Editorial

Rede “social” ?!

Refletir sobre o fundamento e a importância do nosso ser-em-relação e descobrir nos vastos desafios do atual panorama comunicativo o desejo que o homem tem de não ficar encerrado na própria solidão” é a proposta da mensagem recém-publicada do Papa Francisco para o Dia Mundial das Comunicações, a ser comemorado em 2 de junho.

Este ano, a mensagem se debruça uma vez mais sobre a Internet e, de modo particular, sobre as redes sociais. A Igreja e o Papa Francisco reconhecem as imensas contribuições para o progresso e desenvolvimento, as facilidades e vantagens trazidas pela Internet, também no que diz respeito às relações interpessoais. Efetivamente, a Internet é hoje o maior canal de comunicação e o mais importante fator promotor da globalização, com o que esta comporta de bem e de mal. A Internet ultrapassa todas as fronteiras e faz tudo parecer “vizinho”. Como afirma a mensagem, “a rede é o recurso do nosso tempo. Uma fonte de conhecimento e relações outrora impensáveis”.

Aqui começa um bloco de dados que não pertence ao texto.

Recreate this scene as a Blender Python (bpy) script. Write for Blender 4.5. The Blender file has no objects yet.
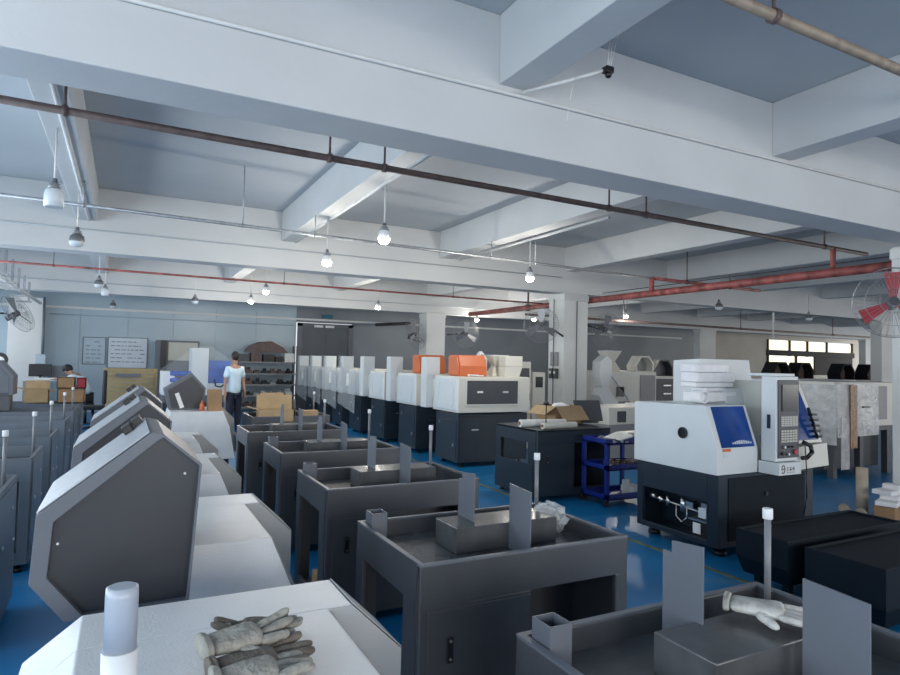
import bpy, math, random
from mathutils import Vector, Matrix
random.seed(7)
PI = math.pi
col = bpy.context.scene.collection
H = 1.6

# ---------------------------------------------------------------- materials
def mat(name, c, rough=.5, metal=0., spec=.5, nscale=0, namt=.12, bump=0., bscale=60, alpha=1., emit=None, estr=0., trans=0., stretch=None):
    m = bpy.data.materials.new(name); m.use_nodes = True
    nt = m.node_tree; b = nt.nodes['Principled BSDF']
    b.inputs['Base Color'].default_value = (*c, 1)
    b.inputs['Roughness'].default_value = rough
    b.inputs['Metallic'].default_value = metal
    b.inputs['Specular IOR Level'].default_value = spec
    b.inputs['Alpha'].default_value = alpha
    b.inputs['Transmission Weight'].default_value = trans
    if emit:
        b.inputs['Emission Color'].default_value = (*emit, 1); b.inputs['Emission Strength'].default_value = estr
    tc = nt.nodes.new('ShaderNodeTexCoord')
    mp = nt.nodes.new('ShaderNodeMapping'); nt.links.new(tc.outputs['Object'], mp.inputs[0])
    if stretch: mp.inputs['Scale'].default_value = stretch
    if nscale:
        n = nt.nodes.new('ShaderNodeTexNoise'); n.inputs['Scale'].default_value = nscale; n.inputs['Detail'].default_value = 6
        nt.links.new(mp.outputs[0], n.inputs['Vector'])
        r = nt.nodes.new('ShaderNodeValToRGB')
        r.color_ramp.elements[0].position = .3; r.color_ramp.elements[1].position = .7
        r.color_ramp.elements[0].color = (*[max(0, x*(1-namt)) for x in c], 1)
        r.color_ramp.elements[1].color = (*[min(1, x*(1+namt)) for x in c], 1)
        nt.links.new(n.outputs[0], r.inputs[0]); nt.links.new(r.outputs[0], b.inputs['Base Color'])
    if bump:
        n2 = nt.nodes.new('ShaderNodeTexNoise'); n2.inputs['Scale'].default_value = bscale; n2.inputs['Detail'].default_value = 4
        nt.links.new(mp.outputs[0], n2.inputs['Vector'])
        bp = nt.nodes.new('ShaderNodeBump'); bp.inputs['Strength'].default_value = bump; bp.inputs['Distance'].default_value = .02
        nt.links.new(n2.outputs[0], bp.inputs['Height']); nt.links.new(bp.outputs[0], b.inputs['Normal'])
    return m
M = {}
M['grey'] = mat('grey powder coat', (.066, .070, .08), .3, nscale=5, namt=.08, bump=.15, bscale=220)
M['grey_in'] = mat('grey tray floor', (.085, .088, .094), .24, nscale=6, namt=.25, bump=.1, bscale=12)
M['pole'] = mat('grey pole', (.2, .21, .23), .4, nscale=9, namt=.1)
M['plate'] = mat('plain grey sheet', (.125, .138, .165), .45, nscale=4, namt=.04)
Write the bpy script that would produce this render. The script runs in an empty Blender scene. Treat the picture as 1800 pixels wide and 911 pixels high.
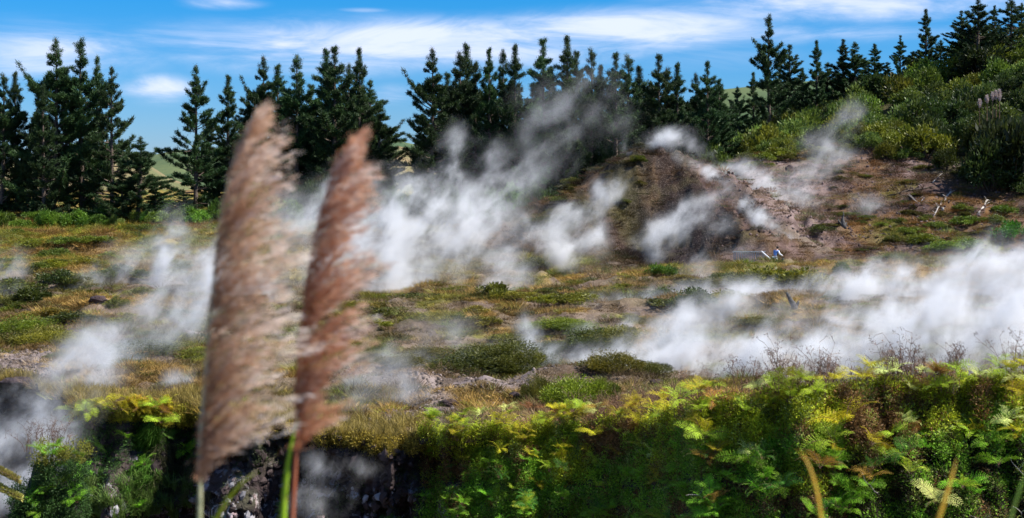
import bpy, math, random
import numpy as np
from mathutils import Vector, Matrix
PI = math.pi
S = bpy.context.scene
COL = S.collection
random.seed(7)
R0 = np.random.RandomState(11)

# ------------------------------------------------------------------ camera
F = 2470.0            # focal length in photo pixels (1800 wide)
HX, HY = 900.0, 300.0 # principal column, horizon row
cam_d = bpy.data.cameras.new('camera'); cam = bpy.data.objects.new('camera', cam_d); COL.objects.link(cam)
cam.location = (0, 0, 0); cam.rotation_euler = (PI/2, 0, 0)
cam_d.sensor_width = 36; cam_d.lens = 36*F/1800; cam_d.shift_y = -(455.5-HY)/1800
cam_d.clip_start = 0.1; cam_d.clip_end = 20000
cam_d.dof.use_dof = True; cam_d.dof.focus_distance = 60; cam_d.dof.aperture_fstop = 3.3
S.camera = cam
S.view_settings.view_transform = 'Standard'; S.view_settings.look = 'None'
S.view_settings.exposure = 0.87; S.view_settings.gamma = 1
S.cycles.max_bounces = 8; S.cycles.volume_bounces = 3; S.cycles.transparent_max_bounces = 8
S.cycles.diffuse_bounces = 3; S.cycles.glossy_bounces = 1
S.cycles.volume_step_rate = 0.75; S.cycles.volume_max_steps = 128
S.cycles.use_denoising = True
S.cycles.use_adaptive_sampling = True; S.cycles.adaptive_threshold = 0.025

# ------------------------------------------------------------------ sun and sky
SUN_EL, SUN_AZ = math.radians(52), math.radians(103)      # azimuth from +Y towards +X
sun_d = bpy.data.lights.new('sun', 'SUN'); sun = bpy.data.objects.new('sun', sun_d); COL.objects.link(sun)
sun_d.energy = 5.0; sun_d.angle = math.radians(0.53); sun_d.color = (1.0, 0.955, 0.88)
sd = Vector((math.sin(SUN_AZ)*math.cos(SUN_EL), math.cos(SUN_AZ)*math.cos(SUN_EL), math.sin(SUN_EL)))
sun.rotation_euler = sd.to_track_quat('Z', 'Y').to_euler(); sun.location = (60, 60, 90)

W = bpy.data.worlds.new('World'); S.world = W; W.use_nodes = True
nt = W.node_tree; nt.nodes.clear()
class G:
    """tiny node helper"""
    def __init__(s, nt): s.nt = nt
    def n(s, t, **k):
        nd = s.nt.nodes.new(t)
        for a, b in k.items(): setattr(nd, a, b)
        return nd
    def link(s, a, b): s.nt.links.new(a, b)
    def setin(s, sock, v):
        if isinstance(v, bpy.types.NodeSocket): s.link(v, sock)
        else: sock.default_value = v
    def m(s, op, a, b=0.0, c=0.0, clamp=False):
        nd = s.n('ShaderNodeMath', operation=op, use_clamp=clamp)
        s.setin(nd.inputs[0], a); s.setin(nd.inputs[1], b); s.setin(nd.inputs[2], c)
        return nd.outputs[0]
    def mix(s, f, a, b, mode='MIX'):
        nd = s.n('ShaderNodeMix', data_type='RGBA', blend_type=mode)
        s.setin(nd.inputs[0], f); s.setin(nd.inputs[6], a); s.setin(nd.inputs[7], b)
        return nd.outputs[2]
    def noise(s, vec, scale, detail=4, rough=0.55, dist=0.0, dim='3D'):
        nd = s.n('ShaderNodeTexNoise', noise_dimensions=dim)
        if vec is not None: s.link(vec, nd.inputs['Vector'])
        s.setin(nd.inputs['Scale'], scale)
        nd.inputs['Detail'].default_value = detail; nd.inputs['Roughness'].default_value = rough
        nd.inputs['Distortion'].default_value = dist
        return nd.outputs[0]
    def rng(s, v, a, b, c=0.0, d=1.0, smooth=False):
        nd = s.n('ShaderNodeMapRange'); nd.interpolation_type = 'SMOOTHSTEP' if smooth else 'LINEAR'
        s.setin(nd.inputs[0], v)
        for i, q in enumerate((a, b, c, d)): s.setin(nd.inputs[i+1], q)
        return nd.outputs[0]
    def comb(s, x, y, z):
        nd = s.n('ShaderNodeCombineXYZ')
        for i, q in enumerate((x, y, z)): s.setin(nd.inputs[i], q)
        return nd.outputs[0]
g = G(nt)
sky = g.n('ShaderNodeTexSky', sky_type='NISHITA'); sky.sun_disc = False
sky.sun_elevation = SUN_EL; sky.sun_rotation = SUN_AZ; sky.altitude = 600
sky.air_density = 1.0; sky.dust_density = 0.2; sky.ozone_density = 3.0
tc = g.n('ShaderNodeTexCoord'); sx = g.n('ShaderNodeSeparateXYZ'); g.link(tc.outputs['Generated'], sx.inputs[0])
az = g.m('ARCTAN2', sx.outputs[0], sx.outputs[1]); el = g.m('ARCSINE', sx.outputs[2])
hv = g.comb(g.m('MULTIPLY', az, 9.0), g.m('MULTIPLY', el, 44.0), 3.7)
n1 = g.noise(hv, 1.0, 7, 0.62, 0.6)
hv2 = g.comb(g.m('MULTIPLY', az, 3.0), g.m('MULTIPLY', el, 12.0), 9.1)
n2 = g.noise(hv2, 1.0, 4, 0.5, 0.3)
blobs = [(278,160,62,24,.85),(692,166,45,18,.62),(365,80,62,24,.65),(720,78,430,42,1.05),(1130,52,270,36,.95),
         (1520,18,330,36,.9),(90,105,180,55,.62),(390,12,70,14,.55),(640,20,55,6,.35),(1290,42,60,18,.4),
         (560,115,230,26,.5),(170,75,170,22,.35),(1420,60,330,25,.55),(1250,105,260,30,.3)]
acc = None
for (px, py, rx, ry, st) in blobs:
    du = g.m('MULTIPLY', g.m('SUBTRACT', az, math.atan((px-HX)/F)), F/rx)
    dv = g.m('MULTIPLY', g.m('SUBTRACT', el, math.atan((HY-py)/F)), F/ry)
    r2 = g.m('ADD', g.m('MULTIPLY', du, du), g.m('MULTIPLY', dv, dv))
    e = g.m('MULTIPLY', g.m('EXPONENT', g.m('MULTIPLY', r2, -1.0)), st)
    acc = e if acc is None else g.m('MAXIMUM', acc, e)
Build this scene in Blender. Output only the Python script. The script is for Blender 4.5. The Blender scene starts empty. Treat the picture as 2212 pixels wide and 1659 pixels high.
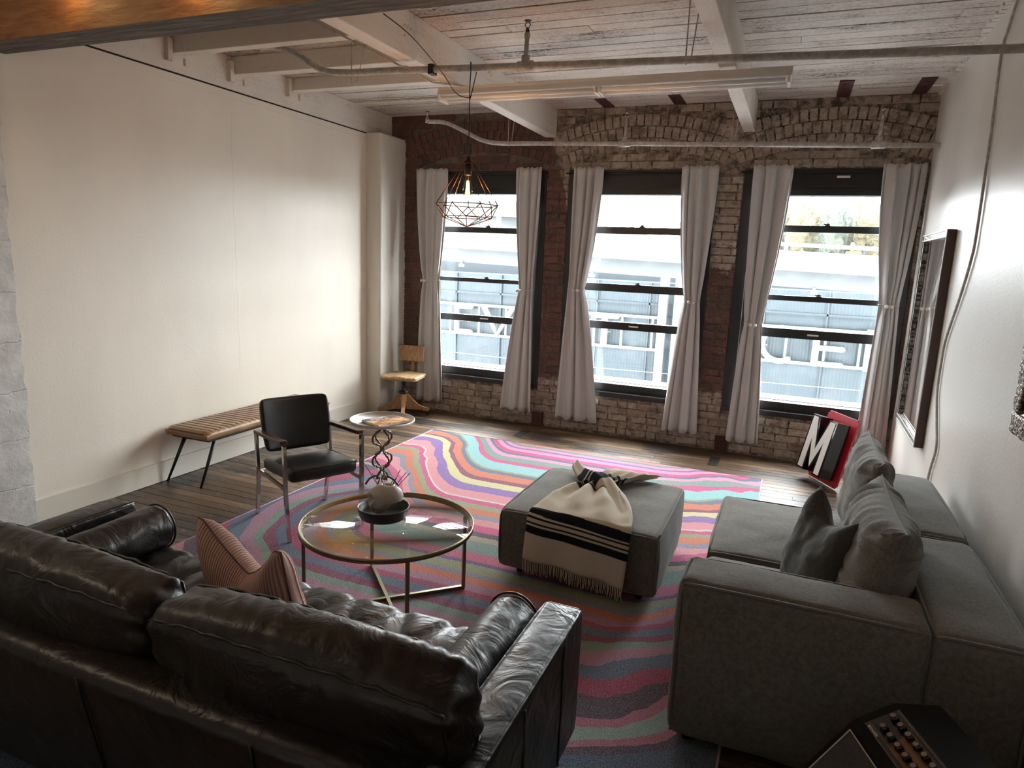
import bpy, bmesh, math, random
from mathutils import Vector, Matrix, noise
R_ = random.Random(7)
PI = math.pi
SC = bpy.context.scene
COL = SC.collection

# ------------------------------------------------------------------ camera
RM = ((0.92311097, 0.10817616, -0.36900415),
      (0.38240113, -0.15732423, 0.91050451),
      (0.04044159, -0.9816043, -0.1865944))
cam = bpy.data.cameras.new('camera'); cam_o = bpy.data.objects.new('camera', cam); COL.objects.link(cam_o)
m = Matrix.Identity(4)
for i in range(3):
    m[i][0] = RM[i][0]; m[i][1] = -RM[i][1]; m[i][2] = -RM[i][2]
m[2][3] = 1.87
cam_o.matrix_world = m
cam.sensor_width = 36; cam.lens = 36*1458/2212; cam.clip_start = 0.02; cam.clip_end = 600
SC.camera = cam_o
# ------------------------------------------------------------------ world, lights, exposure
w = bpy.data.worlds.new('overcast_sky'); SC.world = w; w.use_nodes = True
bg = w.node_tree.nodes['Background']
bg.inputs[0].default_value = (0.93, 0.97, 1.0, 1); bg.inputs[1].default_value = 22.0
SC.view_settings.view_transform = 'Standard'; SC.view_settings.look = 'None'
SC.cycles.diffuse_bounces = 8; SC.cycles.max_bounces = 14; SC.cycles.transparent_max_bounces = 16
SC.view_settings.exposure = 0.72; SC.view_settings.gamma = 1.0; SC.view_settings.use_curve_mapping = False
WIN = [(-4.02, -2.53), (-2.28, -0.79), (-0.54, 0.95)]
WZ0, WZ1 = 0.42, 2.77
def light(name, kind, loc, energy, color, size=0.1, rot=(0, 0, 0), size_y=None, portal=False):
    l = bpy.data.lights.new(name, kind); l.energy = energy; l.color = color
    if kind == 'AREA':
        l.size = size
        if size_y: l.shape = 'RECTANGLE'; l.size_y = size_y
        l.cycles.is_portal = portal
    else: l.shadow_soft_size = size
    o = bpy.data.objects.new(name, l); o.location = loc; o.rotation_euler = rot; COL.objects.link(o); return o
for x0, x1 in WIN:
    light('window_portal', 'AREA', ((x0+x1)/2, 7.3, (WZ0+WZ1)/2), 1, (1, 1, 1), x1-x0, (-PI/2, 0, 0), WZ1-WZ0, True)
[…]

Se é verdade que a rede constitui uma possibilidade extraordinária de acesso ao saber, de integração entre as pessoas via rede social, “fazendo-nos nos ajudar uns aos outros”, por outro lado, o mau uso desse meio comporta riscos graves: a disseminação em escala global de fake news e mentiras que transformam a rede na maior propagadora de desinformação; o uso manipulador dos dados pessoais visando vantagens político-econômicas sem o devido respeito aos direitos das pessoas; o cyberbullying, que hoje atinge um de cada quatro jovens. Esses são alguns dos exemplos apontados na mensagem. Em um parágrafo, que vale a pena ser lido e refletido, Francisco apresenta concretamente o uso da rede como fonte de propaganda ideológica, de segregação entre grupos e, até mesmo, canal de difusão do ódio entre diferentes agrupamentos:

“No cenário atual, salta aos olhos de todos como a comunidade de redes sociais não seja, automaticamente, sinônimo de comunidade. No melhor dos casos, tais comunidades conseguem dar provas de coesão e solidariedade, mas frequentemente permanecem agregados apenas indivíduos que se reconhecem em torno de interesses ou argumentos caraterizados por vínculos frágeis. Além disso, na social web, muitas vezes a identidade se funda na contraposição ao outro, à pessoa estranha ao grupo: define-se mais a partir daquilo que divide do que daquilo que une, dando espaço à suspeita e à explosão de todo tipo de preconceito (étnico, sexual, religioso e outros). Esta tendência alimenta grupos que excluem a heterogeneidade, alimentam no próprio ambiente digital um individualismo desenfreado, acabando às vezes por fomentar espirais de ódio. E, assim, aquela que deveria ser uma janela aberta para o mundo, torna-se uma vitrine onde se exibe o próprio narcisismo”.

O Papa apresenta alguma solução para tais riscos?

A resposta é sim e tem a ver com RESPONSABILIDADE PESSOAL. “Se aos governos cabe buscar as vias de regulamentação legal para salvar a visão originária duma rede livre, aberta e segura”, cabe a cada um de nós a escolha responsável para usá-la positivamente. Em realidade, as mesmas regras éticas que, no “mundo real”, por assim dizer, regulam as relações humanas de modo a garantir a paz, a justiça, o respeito à dignidade humana e a estabilidade social, também valem com maior rigor para as redes sociais do “mundo virtual”. Em realidade, o impacto das redes sociais no dia a dia das pessoas é tão grande, que as próprias terminologias “mundo real” e “mundo virtual” não fazem mais sentido. O espaço cibernético é parte do mundo real.

Em sua mensagem, o Papa aplica a metáfora paulina do corpo com seus membros, que o Apóstolo usa para ilustrar o mistério da Igreja e a relação de reciprocidade entre os fiéis, fundada num organismo que os une, e estende esse princípio a toda a sociedade humana: ser-em-relação significa ser membros uns dos outros, e “o fato de sermos membros uns dos outros é a motivação profunda a que recorre o Apóstolo para exortar a despir-se da mentira e dizer a verdade: a obrigação de preservar a verdade nasce da exigência de não negar a mútua relação de comunhão”.